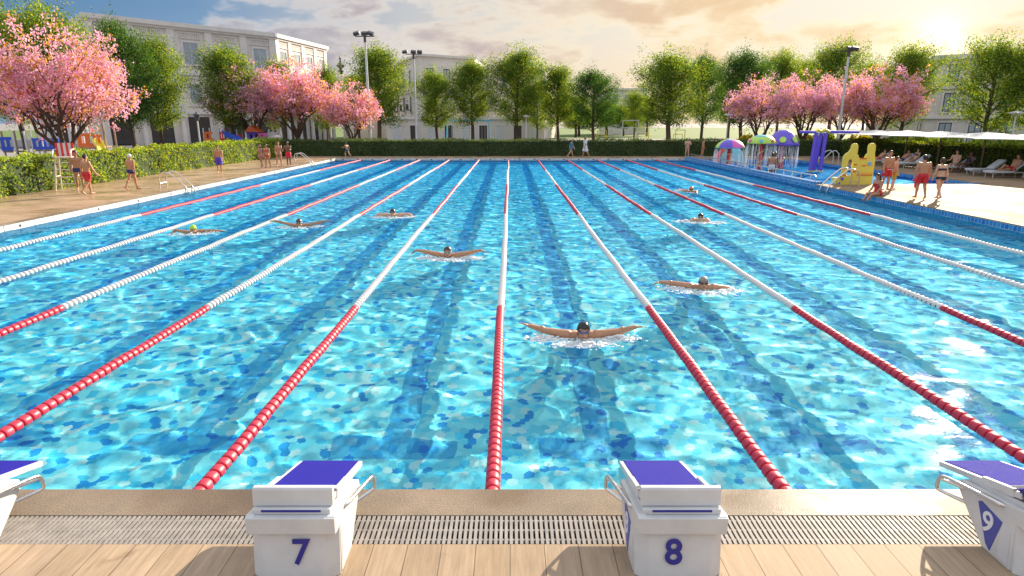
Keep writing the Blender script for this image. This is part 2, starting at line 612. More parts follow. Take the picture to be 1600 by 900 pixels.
def ripple(Xg, Yg):
    H = np.zeros_like(Xg)
    for p in SWP:
        d = np.hypot(Xg - p.x, Yg - p.y - .15)
        H += .006 * np.exp(-(d / 1.1) ** 2) * np.cos(d * 11)
    return H


waves('pool_water', PX0, PX1, PY0, PY1, .05, .031, 3, ripple)
waves('paddling_pool_water', KX0, KX1, KY0, KY1, .09, .035, 9)

# hexagon floor
def hex_floor(name, x0, x1, y0, y1, zf, w, seed):
    rng = np.random.default_rng(seed)
    r = w / math.sqrt(3)
    nx, ny = int((x1 - x0) / w) + 2, int((y1 - y0) / (1.5 * r)) + 2
    jj, ii = np.meshgrid(np.arange(ny), np.arange(nx), indexing='ij')
    cx = (x0 + (ii + .5 * (jj % 2)) * w).ravel()
    cy = (y0 + jj * 1.5 * r).ravel()
    a = np.radians(30 + 60 * np.arange(6))
    VX = cx[:, None] + r * np.cos(a)[None]
    VY = cy[:, None] + r * np.sin(a)[None]
    V = np.stack([np.clip(VX, x0 - .05, x1 + .05), np.clip(VY, y0 - .05, y1 + .05), zf(VY)], -1).reshape(-1, 3)
    Fc = np.arange(len(cx) * 6).reshape(-1, 6)
    pal = np.array([(.38, .87, .98), (.22, .78, .97), (.10, .65, .95), (.02, .34, .80), (.80, .97, 1.0)])
    ch = rng.choice(5, len(cx), p=[.40, .27, .14, .10, .09])
    cols = pal[ch] * rng.uniform(.88, 1.1, (len(cx), 1))
    o = link(name, fast_mesh(name, V, Fc, M['mosaic'], cols=np.clip(cols, 0, 1)))
    o.cycles.is_caustics_receiver = True
    return tag(o, kind='structure')


hex_floor('pool_floor', PX0, PX1, PY0, PY1, lambda y: -1.55 - (y - PY0) * .002, .12, 5)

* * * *

Copy the whole of the material above exactly, but not its images.

Keep writing the Blender script for this image. This is part 2, starting at line 612. More parts follow. Take the picture to be 1600 by 900 pixels.
def ripple(Xg, Yg):
    H = np.zeros_like(Xg)
    for p in SWP:
        d = np.hypot(Xg - p.x, Yg - p.y - .15)
        H += .006 * np.exp(-(d / 1.1) ** 2) * np.cos(d * 11)
    return H


waves('pool_water', PX0, PX1, PY0, PY1, .05, .031, 3, ripple)
waves('paddling_pool_water', KX0, KX1, KY0, KY1, .09, .035, 9)

# hexagon floor
def hex_floor(name, x0, x1, y0, y1, zf, w, seed):
    rng = np.random.default_rng(seed)
    r = w / math.sqrt(3)
    nx, ny = int((x1 - x0) / w) + 2, int((y1 - y0) / (1.5 * r)) + 2
    jj, ii = np.meshgrid(np.arange(ny), np.arange(nx), indexing='ij')
    cx = (x0 + (ii + .5 * (jj % 2)) * w).ravel()
    cy = (y0 + jj * 1.5 * r).ravel()
    a = np.radians(30 + 60 * np.arange(6))
    VX = cx[:, None] + r * np.cos(a)[None]
    VY = cy[:, None] + r * np.sin(a)[None]
    V = np.stack([np.clip(VX, x0 - .05, x1 + .05), np.clip(VY, y0 - .05, y1 + .05), zf(VY)], -1).reshape(-1, 3)
    Fc = np.arange(len(cx) * 6).reshape(-1, 6)
    pal = np.array([(.38, .87, .98), (.22, .78, .97), (.10, .65, .95), (.02, .34, .80), (.80, .97, 1.0)])
    ch = rng.choice(5, len(cx), p=[.40, .27, .14, .10, .09])
    cols = pal[ch] * rng.uniform(.88, 1.1, (len(cx), 1))
    o = link(name, fast_mesh(name, V, Fc, M['mosaic'], cols=np.clip(cols, 0, 1)))
    o.cycles.is_caustics_receiver = True
    return tag(o, kind='structure')


hex_floor('pool_floor', PX0, PX1, PY0, PY1, lambda y: -1.55 - (y - PY0) * .002, .12, 5)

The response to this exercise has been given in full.